Renewable-power-generation capacity is growing around the world, due to falling costs for renewable technology, concern about climate change, and an acknowledgement that renewables can contribute to energy security. However, a consensus has emerged that upgrading power grids around the world is key to fully utilizing this growing capacity. This paper is a cutting-edge exploration from a global expert on electricity policy of some of the challenges to building the grid of the future—and some potential paths forward.
The Harvard Project on Climate Agreements is grateful to the Enel Foundation and the Enel Endowment for Environmental Economics at Harvard University for generous support of a series of annual discussion papers on climate-change policy and related topics in energy policy, of which this paper is the thirteenth.

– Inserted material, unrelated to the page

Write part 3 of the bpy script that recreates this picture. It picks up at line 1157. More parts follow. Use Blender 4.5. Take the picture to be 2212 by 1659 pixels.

Andy Sun is Professor in Electric Power Systems at MIT’s Sloan School of Management.
Abstract
The impacts of a changing climate, which include shifts in average temperatures and more frequent, severe weather events, coupled with the rapid integration of variable renewable energy sources, pose unprecedented challenges to the reliability and resiliency of power grids globally. Traditional grid planning and operational paradigms, designed for predictable, centralized fossil fuel-based generation, are increasingly strained by these new realities—compounded by rapid, concentrated load growth from emerging industries like artificial intelligence and data centers—leading to heightened risks of large-scale outages and volatile operational conditions.
This paper addresses these critical issues by first dissecting the evolving nature of power systems and the nuanced definitions of reliability, resiliency, flexibility, and efficiency in this new context. It then analyzes the multifaceted challenges, from physical risks like extreme weather to operational complexities such as declining system inertia and the duck curve.
Drawing upon a multi-disciplinary perspective that synergizes large-scale optimization, advanced control theory, artificial intelligence, power engineering, and economics, this paper discusses a suite of innovative solutions. These include next-generation stochastic and coordinated transmission-distribution planning methodologies; AI-enhanced forecasting and real-time adaptive optimization for grid operations and microgrid coordination; and reformed economic and policy frameworks, such as adaptive capacity markets and proactive regulatory incentives for grid modernization. The objective is to provide actionable insights for utilities, energy professionals, economists, and policymakers on navigating the transition to a resilient, reliable, and sustainable energy future.